This article is more than 8 years old

PS3/4, Xbox 360/One, PC; Warner Bros Interactive; £29.99-£42.99

In the early days of video games, controversy was a nice, easy way of shifting units, a facet of the industry far from lost on spine-ripping, viscera-churning Mortal Kombat, a franchise grown on cartoonish levels of gore. Its 10th outing ratchets up the dismemberment further still, but somehow manages to be more funny than repulsive. Along with new and inventive fatalities, in single-player mode there’s an actual plot, albeit one involving the customary world-destroying supernatural absurdities. It’s beautifully woven into the “kombat”, segueing straight from plot exposition to fights involving fists, weapons and magic. The feel of the fighting has also been improved, with simple fatalities that let novice players get gruesome without weeks of practice, and a catalogue of special moves triggered by button combinations that will be instantly familiar to those who’ve played any of the other Mortal Kombats.

ALSO OUT THIS WEEK

Far Cry 4: Valley Of The Yetis, PS3/4, Xbox 360/One

The last piece of downloadable content for the wonderful and deservedly blockbusting Far Cry 4 is Valley Of The Yetis, in which you survive a high-altitude helicopter crash and set out to explore the Himalayas with just a machete for company.

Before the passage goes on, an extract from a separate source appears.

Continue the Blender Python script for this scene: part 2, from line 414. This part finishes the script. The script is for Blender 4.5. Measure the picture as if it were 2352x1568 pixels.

Although mountaineers wouldn’t normally need to worry about arming themselves, in Far Cry 4 everything is out to kill you, from long drops to snow leopards, the eponymous abominable snowmen and, of course, ruthless fellow humans, making finding weapons and developing your fighting skills an immediate focus. Set in a new map with none of the guns and abilities you earned in the main game, Valley Of The Yetis is its own discrete story with a fresh set of enemies, who admittedly behave exactly like their lower-altitude counterparts. The ending is weak, but as the last available extra slice of joyously ludicrous Himalayan counter-terrorism, it’s still irresistible.

Ubisoft, £11.99

Assassin’s Creed Chronicles: China, Xbox One, PS4 & PC

Assassin’s Creed Chronicles is a spinoff from Ubisoft’s bestselling stealth-and-stabbing franchise, presented not as a freely explorable open world but as a 2.5D platform game in the style of the original 1990s Prince Of Persia. You traverse the screen from left to right, doing your best to avoid would-be aggressors whilst stalking your prey. Remaining undetected and harming nobody but your officially sanctioned targets earns you the best scores, but you can also slug your way through if all that creeping around starts to grate. The voice acting shies away from the borderline-racist fake oriental accents of 1970s martial arts movies, opting instead for plain old English, with authentic Mandarin reserved for the guards and incidental characters. Its mildly engaging charms will be extended, with episodes in India and Russia due soon.